A group of European Union member states, led by Denmark and Czechia, will write a joint letter to Brussels demanding the Commission explore ways of externalizing asylum. Instead of housing asylum seekers on EU soil while assessing their claims, the signatories push for transporting them to facilities in third countries, similar to Italy’s bilateral agreement with Albania.
The draft letter was obtained by the Czech daily Hospodářské Noviny and published on Monday, May 6th. According to the site’s sources, Prague is unsatisfied with the EU’s new Migration and Asylum Pact, hence deciding together with Copenhagen to put together a coalition of member states to lobby for fundamental changes in how asylum applications are dealt with in the case of migrants arriving by sea.
“It’s a path to opening what was previously unthinkable but increasingly necessary,” a high-ranking source working on the project told the Czech newspaper.
Currently, most migrants who undertake the dangerous journey through the Mediterranean in smuggling vessels are rescued by the coast guard or NGOs, and then taken to the nearest EU country. Migrants are then supposed to wait in reception facilities until their asylum claims have been assessed, but since the majority is eventually deemed ineligible and scheduled for deportation, they rarely wait around and instead simply vanish into the borderless Schengen zone.
That’s what the signatories are asking the EU to change now, following the example of Rome’s bilateral agreement with Tirana. The Italian-Albanian deal allows Rome to house up to 36,000 asylum seekers while assessing their claims in the Balkan country instead of on EU soil, which means that rejected applicants will have little chance of escaping deportation.
Adapting such a system into an EU-wide standard procedure would not be easy and would require a lot more agreements with friendly third countries, but it may be the only way to effectively manage the EU’s external borders.

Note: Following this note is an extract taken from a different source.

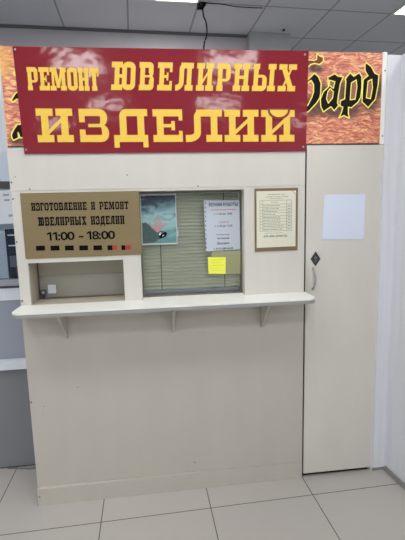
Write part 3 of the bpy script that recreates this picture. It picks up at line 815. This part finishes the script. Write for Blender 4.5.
o = MB().box(1.045, 1.2105, YG - .0010, YG - .0004, 1.283, 1.4175).build('plastic_sheet', glass('pale_plastic_film', tint=(.99, .99, .93, 1), haze=.45, hazec=srgb(200, 202, 160)), None)
tag(o, 'pale translucent sheet on the window glass behind the yellow note', 'sheet'); rebase(o, (1.12, YG, 1.283))
st = empty('sticky_note', (1.07, YG, 1.285))
tag(st, 'bright yellow sticky note on the window glass below the hours notice', 'note')
MB().poly([(1.0225, 1.289), (1.1215, 1.284), (1.1245, 1.381), (1.0215, 1.385)], 'y', YG - .0024, .0010).build('note_paper', STICKY, st)
mb = MB()
for k, z in enumerate((1.368, 1.352, 1.336, 1.320, 1.306)):
    mb.poly(rect(1.034, 1.112 - (k % 2) * .02, z - .0008, z + .0008), 'y', YG - .0028, .0003)
mb.build('faint_handwriting', INKF, st)

# ------------------------------------------------------------------ venetian blind behind the glass
bl = empty('window_blind', (0.93, 0.115, 1.19))
tag(bl, 'closed grey-green horizontal slat blind hanging behind the service window glass', 'blind')
mb = MB()
n = 27; pitch = (1.748 - 1.203) / n
for k in range(n + 1):
    z = 1.209 + k * pitch
    # each slat: slightly bowed strip, nearly closed
    prof = []
    for u, d in ((-.5, .006), (-.34, -.004), (-.1, -.006), (.2, -.001), (.5, .006)):
        prof.append((0.117 + d, z + u * pitch * 1.08))
    prof2 = [(a + .0012, b) for a, b in prof][::-1]
    mb.poly(prof + prof2, 'x', 0.653, 0.5595)
mb.build('slats', BLIND, bl)
MB().box(0.653, 1.2125, 0.106, 0.126, 1.1805, 1.1985, .002).build('bottom_rail', BLINDRAIL, bl)
MB().box(0.647, 1.217, 0.106, 0.130, 1.752, 1.775, .001).build('head_rail', BLINDRAIL, bl)
for x in (0.755, 1.124):
    MB().box(x - .0022, x + .0022, 0.1095, 0.1112, 1.1905, 1.75).build('ladder_cord', mat('dark_cord', (78, 80, 70), .8), bl)

# ------------------------------------------------------------------ niche contents
pl = empty('cabinet_lock', (0.076, 0.15, 1.1745))
tag(pl, 'small grey metal latch in the lower left corner of the niche', 'lock')
MB().box(0.064, 0.092, 0.148, 0.1575, 1.193, 1.223, .002).build('lock_body', GREYD, pl)
MB().disc((0.079, 0.144, 1.209), .0095, .004, 'y', 14).build('lock_face', STEEL, pl)
MB().tube([(0.0595, 0.153, 1.206), (0.066, 0.153, 1.206)], .006, 8).build('latch_bar', GREYD, pl)
MB().box(0.073, 0.083, 0.149, 0.157, 1.1750, 1.1925, .001).build('bracket', GREYD, pl)
tg = MB().poly([(0.104, 1.200), (0.108, 1.2), (0.145, 1.200), (0.150, 1.208), (0.150, 1.246), (0.146, 1.250), (0.108, 1.252), (0.104, 1.247)], 'y', .1565, .0012).build('white_patch', PAPER)  # plain white patch in front of the niche glass
tag(tg, 'small white patch on the niche glass beside the latch', 'tag'); rebase(tg, (0.127, .157, 1.2))

# sheet on the door
sh = MB()
c4 = [(1.6785, 1.7195), (1.9195, 1.7172), (1.9175, 1.4625), (1.6665, 1.4685)]
def rounded(c4, r=.008):
    out = []
    n = len(c4)
    for i in range(n):
        p = Vector(c4[i]); a = (Vector(c4[i - 1]) - p).normalized(); b = (Vector(c4[(i + 1) % n]) - p).normalized()
        for k in range(5):
            t = k / 4
            out.append(tuple(p + a * r * (1 - t) ** 2 + b * r * t ** 2))
    return out
o = sh.poly(rounded(c4), 'y', -.0045, .0028).build('blank_sheet', BLUEPAPER)
tag(o, 'blank pale blue-white plastic sheet fixed to the narrow door', 'sheet'); rebase(o, (1.79, -.003, 1.463))

# ------------------------------------------------------------------ neighbouring display kiosk on the left
kx0, kx1, Y = -1.6, -0.004, 0.38
kk = empty('neighbouring_kiosk', (-0.8, Y, 0))
tag(kk, 'grey-blue glazed kiosk with a white ledge, left of and behind the booth', 'kiosk')
MB().box(kx0, kx1, Y, 1.25, 0.010, 0.690).build('lower_cabinet', KIOSKD, kk)
MB().box(kx0, kx1, Y + .01, 1.25, 0.0005, 0.0095).build('toe_gap_shade', SHADOWGAP, kk)  # near-black strip painting the shade of the gap at the floor
MB().box(kx0, kx1, Y - .045, 1.25, 0.6905, 0.748, .002).build('ledge', KIOSKW, kk)
MB().box(kx0, kx1, Y, Y + .02, 0.7485, 1.128).build('middle_panel', KIOSK, kk)
MB().box(kx0, kx1, Y - .008, Y + .02, 1.1285, 1.205).build('sill_panel', KIOSKW, kk)
MB().box(kx0, kx1, Y - .014, Y + .02, 1.2055, 1.219).build('sill_groove', DARKTRIM, kk)
MB().box(kx0, kx1, Y - .012, Y + .06, 1.2195, 1.258, .002).build('sill', KIOSK, kk)
MB().box(kx0, kx1, Y + .005, Y + .012, 1.2585, 1.81).build('window_glass', GLASSK, kk)
MB().box(kx0, kx1, Y - .004, Y + .03, 1.812, 1.852).build('window_head', DARKTRIM, kk)
MB().box(kx0, kx1, Y, Y + .02, 1.8525, 2.018).build('upper_panel', KIOSKU, kk)
MB().box(kx0, kx1, Y - .002, Y + .02, 2.0185, 2.455).build('fascia_panel', KIOSKW, kk)
MB().box(kx0, kx0 + .02, Y + .021, 1.25, 0.7485, 2.455).build('side_panel', KIOSK, kk)
MB().box(kx0 + .021, kx1, 1.0, 1.02, 0.7485, 2.455).build('inner_panel', KIOSKW, kk)
def paper(name, x0, x1, z0, z1, y, label, cat, lines, m=PAPER):
    r = empty(name, ((x0 + x1) / 2, y, z0)); tag(r, label, cat)
    MB().box(x0, x1, y, y + .0012, z0, z1).build('sheet', m, r)
    for (b_, a0, a1, zz, h) in lines:
        vtext('line_of_text', b_, a0, a1, zz, zz + h, y - .0004, INKD, r, bold=.03)
paper('window_notice', -0.225, -0.09, 1.60, 1.80, Y + .0022 - .001, 'white printed notice behind the glass at the top of the left kiosk window', 'notice',
      [('РЕМОНТ', -0.17, -0.135, 1.765, .014), ('часов', -0.168, -0.138, 1.735, .012), ('ЦЕНЫ', -0.150, -0.12, 1.64, .016)])
nb = empty('display_box', (-0.13, Y + .10, 1.2585)); tag(nb, 'dark navy display box standing inside the left kiosk window', 'box')
MB().box(-0.195, -0.09, Y + .04, Y + .12, 1.2590, 1.565, .002).build('box_body', NAVY, nb)
for z in (1.525, 1.46):
    MB().box(-0.180, -0.130, Y + .0385, Y + .0398, z, z + .008).build('label_stripe', KIOSKW, nb)
MB().box(-0.18, -0.135, Y + .0385, Y + .0398, 1.33, 1.40).build('picture_patch', mat('grey_patch', (92, 92, 112), .5), nb)
MB().box(-0.150, -0.10, Y + .0385, Y + .0398, 1.27, 1.33).build('red_patch', mat('maroon_patch', (88, 32, 44), .5), nb)
kb = empty('folded_blind', (-0.25, Y + .05, 1.2585)); tag(kb, 'pale slatted shutter panel inside the left kiosk window beside the navy box', 'blind')
mb = MB()
for k in range(16):
    z = 1.262 + k * .0185
    mb.poly([(Y + .05, z), (Y + .062, z + .016), (Y + .064, z + .015), (Y + .052, z - .001)], 'x', -0.42, .218)
mb.build('slats', KIOSKW, kb)
MB().box(-0.422, -0.418, Y + .049, Y + .066, 1.259, 1.56).build('side_rail', KIOSKW, kb)
o = MB().tube([(-0.30, .372, .006), (-0.25, .366, .005), (-0.20, .355, .005), (-0.15, .345, .005), (-0.09, .352, .005), (-.03, .362, .006)], .0045, 6).build('floor_cable', mat('grey_cable', (120, 116, 112), .6), None, True)
tag(o, 'thin grey cable lying on the floor along the foot of the left kiosk', 'cable'); rebase(o, (-.17, .355, .0))

# ------------------------------------------------------------------ cables and small things at the ceiling
jb = empty('junction_box', (1.19, 1.53, 3.36)); tag(jb, 'small black box under the ceiling where the hanging cable starts', 'box')
MB().poly([(1.165, 3.4105), (1.245, 3.4105), (1.215, 3.372), (1.165, 3.366)], 'y', 1.50, .05, .002).build('box_body', CABLEM, jb)
MB().disc((1.195, 1.494, 3.392), .008, .006).build('knob', GREYD, jb)
def smooth(pts, n=6):
    P_ = [Vector(p) for p in pts]; out = []
    for i in range(len(P_) - 1):
        a = P_[max(i - 1, 0)]; b = P_[i]; c = P_[i + 1]; d = P_[min(i + 2, len(P_) - 1)]
        for k in range(n):
            t = k / n
            out.append(0.5 * ((2 * b) + (c - a) * t + (2 * a - 5 * b + 4 * c - d) * t * t + (3 * b - a - 3 * c + d) * t ** 3))
    out.append(P_[-1]); return out
o = MB().tube(smooth([(1.212, 1.53, 3.368), (1.216, 1.52, 3.31), (1.236, 1.50, 3.24), (1.232, 1.46, 3.13), (1.20, 1.42, 3.02), (1.185, 1.36, 2.7), (1.18, 1.30, 2.463)]), .0065, 8).build('hanging_cable', CABLEM, None, True)
tag(o, 'black cable hanging from the ceiling down behind the red sign', 'cable'); rebase(o, (1.18, 1.30, 2.463))
o = MB().tube(smooth([(1.20, 1.51, 3.404), (1.35, 1.50, 3.398), (1.5, 1.53, 3.396), (1.65, 1.55, 3.40), (1.75, 1.56, 3.404)]), .0035, 8).build('ceiling_cable', CABLEM, None, True)
tag(o, 'black cable running along the ceiling rail to the right of the black box', 'cable'); rebase(o, (1.2, 1.5, 3.40))
dt = empty('detector', (2.075, 1.98, 3.41)); tag(dt, 'tiny dark detector on the ceiling in front of the pale column', 'detector')
MB().disc((2.075, 1.98, 3.403), .014, .0075, 'z', 16).build('base', DARKTRIM, dt)
MB().disc((2.075, 1.98, 3.394), .009, .0088, 'z', 16).build('sensor', GREYD, dt)

# ------------------------------------------------------------------ light of the hall, exposure, camera
w = bpy.data.worlds.new('hall'); SC.world = w; w.use_nodes = True
bg = w.node_tree.nodes['Background']; bg.inputs['Color'].default_value = (0.86, 0.93, 1.0, 1); bg.inputs['Strength'].default_value = 0.62

f, yaw, pitch, roll, cx, cy, cz = 405.33, 0.11142, 0.14364, -0.02565, 0.73297, -2.21514, 1.64446
F = Vector((math.sin(yaw) * math.cos(pitch), math.cos(yaw) * math.cos(pitch), -math.sin(pitch)))
Rt = Vector((math.cos(yaw), -math.sin(yaw), 0)); U = Rt.cross(F)
r = Rt * math.cos(roll) + U * math.sin(roll); u = -Rt * math.sin(roll) + U * math.cos(roll)
cam = bpy.data.cameras.new('camera'); co = bpy.data.objects.new('camera', cam); COL.objects.link(co)
cam.sensor_fit = 'HORIZONTAL'; cam.sensor_width = 36.0; cam.lens = 36.0 * f / 405.0; cam.clip_start = 0.05
M = Matrix((( r.x, u.x, -F.x, cx), (r.y, u.y, -F.y, cy), (r.z, u.z, -F.z, cz), (0, 0, 0, 1)))
co.matrix_world = M
SC.camera = co
vs = SC.view_settings
SC.display_settings.display_device = 'sRGB'
vs.view_transform = 'Standard'; vs.look = 'None'; vs.gamma = 1.0; vs.use_curve_mapping = False
vs.exposure = 0.0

According to the plan outlined in the draft, the migrants picked up on the Mediterranean should not be even allowed to set foot on EU shores but taken to the third countries immediately, where “a permanent solution could be found for them,” meaning either granting asylum and entry to the EU or deportation back to their country of origin or other designated states, like Rwanda.
Furthermore, the letter also asks for the transfer of those migrants who are already in the EU and have been refused asylum, suggesting that they should wait until the end of their deportation procedures in similar facilities outside of the EU as well.
The full list of signatories has not been made public yet, but according to sources close to Euractiv, the approach outlined by the letter is supported by the “majority” of EU member states, including Italy, the Netherlands, and the Baltic countries.
“Outsourcing and relocation of asylum applications has a threefold function,” the Undersecretary of State at Italy’s Interior Ministry, Lega MP Nicola Molteni (ID) explained:
To fight more effectively the criminal organizations dedicated to human trafficking, as a deterrence tool against illegal departures, and as a means of relieving migratory pressure on the countries of first entry, such as Italy or Greece or Spain or Cyprus or Malta.
It is ironic that the debate about externalizing migration flared up just after the EU Parliament adopted the new Migration Pact, the EU’s flagship migration management legislation that’s been in the works for nearly a decade. EU member states in the Council are expected to put the final approval on the Pact on May 14th, but this latest push might indicate that there’s demand for last-minute revisions.
Of course, not every government supports the idea, just like the majority of leftist MEPs in the EU Parliament who have been calling every similar plan “unacceptable” from a human rights standpoint.
“Sending people to countries that have nothing in common with their country of origin, such as Albania or Rwanda, poses a moral and ethical problem,” stated French MEP Sacha Houlié (Renew), representing Emmanuel Macron’s Renaissance party.
Still, if the majority of the Council does stand by the proposal, there should be no reason why the Albania model shouldn’t be made an EU-wide standard. After all, each component of the Migration pact was also adopted by qualified majority voting only, without the possibility of any country vetoing it independently.
A key question is whether the European Commission is open to holding this discussion. Home Affairs Commissioner Ylva Johansson, Brussels’ migration policy chief, attended an international conference on illegal migration and people smuggling in Copenhagen on Monday, yet she didn’t even mention externalization in her speech, praising only the current form of the Pact and urging the EU to finalize and implement it.